To wit: On Clack’s paper, two of the 22 co-authors direct UC San Diego’s Deep Decarbonization Institute, which advocates for the expansion of nuclear energy. Another two authors received funding from, or consulted for, major oil companies. Most of the others have published research that supports an energy mix that includes nuclear power, bioenergy, and carbon capture from burning natural gas or coal—“technologies we exclude [in the analysis] for good reason,” writes Jacobson in an email, citing “well-documented” environmental risks and impacts.

Who is right, and who is wrong? “There is no one true answer to whether a given approach is going to be the best approach,” says Alex Steffen, a noted climate author, speaker, and futurist. “When we're talking about researchers who are both technically accomplished and are doing good work, the balance of credibility has a lot more to do with whether or not you'd believe their underlying assumptions.”

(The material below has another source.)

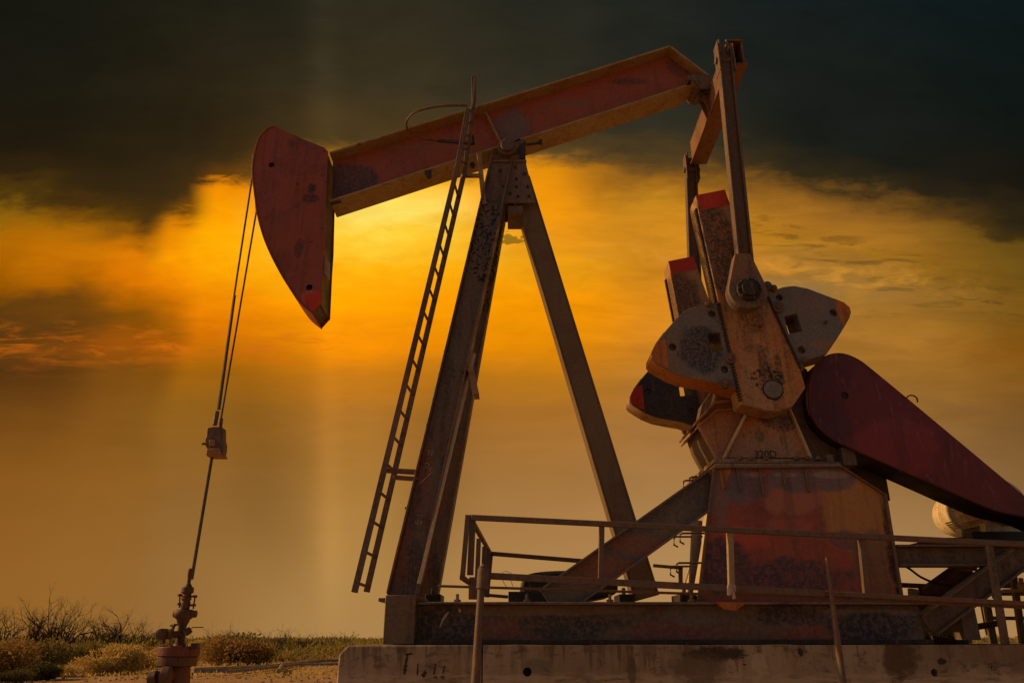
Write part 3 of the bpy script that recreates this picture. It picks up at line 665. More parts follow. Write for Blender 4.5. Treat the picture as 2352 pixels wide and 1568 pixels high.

No one disagrees that 100-percent renewable is technologically attainable. The will of elected leaders and market realities obviously can’t be discounted, but these dynamics are defying expectations lately. Witness the growth of renewables’ generating capacity, which has far outpaced predictions from just five years ago. This debate comes as the U.S. renewable energy market hit a major milestone—10 percent of the nation’s electricity generation came from wind and solar in March, a record.

Plus, the political calculus of environmental progressivism has shifted dramatically and fast. Some 250 mayors, including a fair number of Republicans, have pledged to defy President Trump’s withdrawal from the Paris accord and stick to its carbon commitments. More than 30 cities have pledged to transition to renewable energy within decades through the Sierra Club’s Ready for 100 campaign, and several have already shown it is possible.

The complicated reality behind this show of force is that there might not be a single “correct“ strategy to achieve the common goal of decarbonizing the grid. It is a highly politicized science in the U.S. Energy is a charged field. Healthy skepticism and rigorous analysis is crucial on all sides of the debate as the country scrambles to cut emissions—now without the support of the federal government.